On 9/19/19 4:35 AM, Kevin Wolf wrote:
> Am 18.09.2019 um 20:49 hat John Snow geschrieben:
>> On 9/18/19 4:55 AM, Kevin Wolf wrote:
>>> Running iotests is not required to build QEMU, so we can have stricter
>>> version requirements for Python here and can make use of new features
>>> and drop compatibility code earlier.
>>> This makes qemu-iotests skip all Python tests if a Python version before
>>> 3.5 is used for the build.
>>> Suggested-by: Eduardo Habkost <address@hidden>
>>> Signed-off-by: Kevin Wolf <address@hidden>
>>> ---
>>>   tests/qemu-iotests/check | 14 +++++++++++++-
>>>   1 file changed, 13 insertions(+), 1 deletion(-)
>>> diff --git a/tests/qemu-iotests/check b/tests/qemu-iotests/check
>>> index 875399d79f..a68f414d6c 100755
>>> --- a/tests/qemu-iotests/check
>>> +++ b/tests/qemu-iotests/check
>>> @@ -633,6 +633,13 @@ then
>>>       export SOCKET_SCM_HELPER="$build_iotests/socket_scm_helper"
>>>   fi
>>> +# Note that if the Python conditional here evaluates True we will exit
>>> +# with status 1 which is a shell 'false' value.
>>> +python_usable=false
>>> +if ! $PYTHON -c 'import sys; sys.exit(sys.version_info >= (3,5))'; then
>>> +    python_usable=true
>>> +fi
>>> +
>> Do we want this as a temporary fix only until we can stipulate the same
>> version in the configure file?
> I thought that maybe we should leave the code around so that at some
> later point, we could upgrade it to 3.6 (or something else) before QEMU
> as a whole does so.

Sorry for the double-post. Do we want the iotest dependencies to
formally diverge from QEMU as a whole? It's part of the default `make
check` target and it's nice that it only skips instead of failing
outright, but ... I would like to somehow centrally express our
dependencies instead of hard-coding them in various individual places.
Python can be just one example of this.

Ideally, in my software utopia; configure expresses these dependencies
in a central location where they are easy to verify and maintain.

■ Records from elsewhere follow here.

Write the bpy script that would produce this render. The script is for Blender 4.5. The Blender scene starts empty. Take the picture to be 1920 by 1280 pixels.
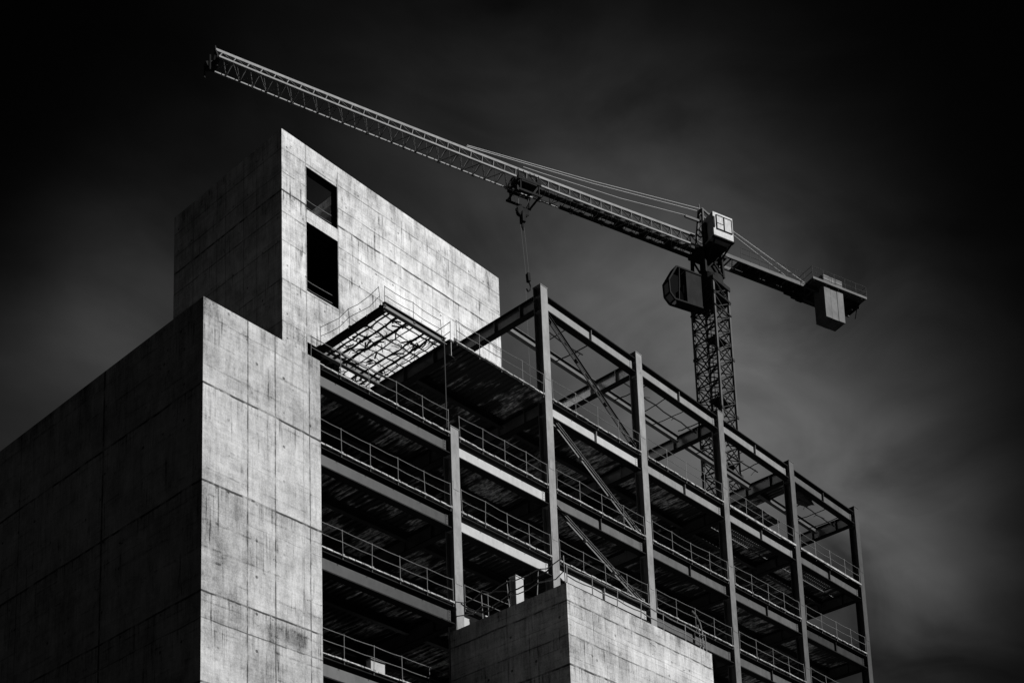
import bpy, math, random
from mathutils import Vector, Matrix
random.seed(7)
S = bpy.context.scene
COL = S.collection
R = math.radians

# ------------------------------------------------------------------ camera
cam_d = bpy.data.cameras.new("Camera")
cam = bpy.data.objects.new("Camera", cam_d)
COL.objects.link(cam)
yaw, pitch, roll = R(41.793), R(11.639), R(-2.061)
F = Vector((math.cos(pitch)*math.cos(yaw), math.cos(pitch)*math.sin(yaw), math.sin(pitch)))
Rt = F.cross(Vector((0, 0, 1))).normalized()
Up = Rt.cross(F)
R2 = Rt*math.cos(roll) + Up*math.sin(roll)
U2 = -Rt*math.sin(roll) + Up*math.cos(roll)
m = Matrix((R2, U2, -F)).transposed().to_4x4()
m.translation = Vector((0, 0, 1.6))
cam.matrix_world = m
cam_d.sensor_width = 36.0
cam_d.lens = 2739.086/1920*36.0
cam_d.shift_x = 0.0
cam_d.shift_y = (1804.529-640)/1920      # perspective-correction (shift) lens
cam_d.clip_start = 0.1
cam_d.clip_end = 5000
S.camera = cam

# ------------------------------------------------------------------ world (black and white: red-filtered dark sky with soft cloud)
SUN = Vector((0.30, -0.735, 0.608)).normalized()
elev = math.asin(SUN.z)
azim = math.atan2(SUN.x, SUN.y)
W = bpy.data.worlds.new("World"); S.world = W; W.use_nodes = True
wt = W.node_tree; wn = wt.nodes; wl = wt.links
wn.clear()
wo = wn.new('ShaderNodeOutputWorld'); bg = wn.new('ShaderNodeBackground')
sky = wn.new('ShaderNodeTexSky'); sky.sky_type = 'NISHITA'; sky.sun_disc = False
sky.sun_elevation = elev; sky.sun_rotation = azim
bw = wn.new('ShaderNodeRGBToBW'); wl.new(sky.outputs[0], bw.inputs[0])
tc = wn.new('ShaderNodeTexCoord')
def wm(op, a, b=None, c=None):
    n = wn.new('ShaderNodeMath'); n.operation = op
    for i, v in enumerate((a, b, c)):
        if v is None: continue
        if isinstance(v, (int, float)): n.inputs[i].default_value = v
        else: wl.new(v, n.inputs[i])
    return n.outputs[0]
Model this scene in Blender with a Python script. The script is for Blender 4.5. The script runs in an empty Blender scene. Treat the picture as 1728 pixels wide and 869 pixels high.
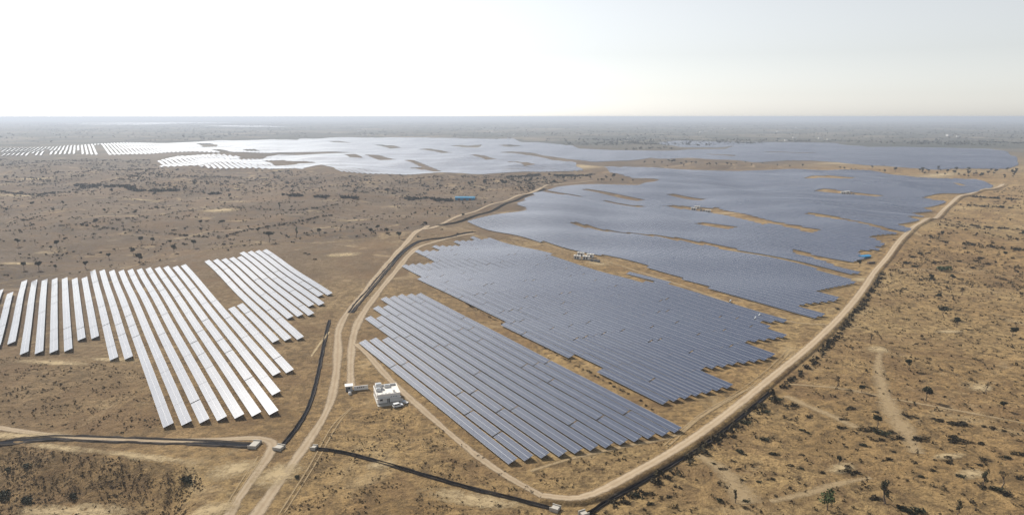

(And easy for downstream maintainers to verify and adjust their package
dependencies as-needed, too.)

I don't think it's a good idea to make testing run far ahead of the
build requirements in case we see more re-use and interdependence of
Python code in the future. Or, in general, to allow situations where you
can build but not test, especially on older platforms where that testing
might be even more important.

I think we're being good about that so far, but fracturing the
requirements seems like a step we maybe ought not take if we don't have to.

But, well, maybe it is a good idea and I am wrong, but I still think it
gets confusing to have one-off dependencies expressed in various places.

> In fact... Could we already require 3.6 now instead of using 3.5, which
> I think we only chose because of Debian Stretch (oldstable)?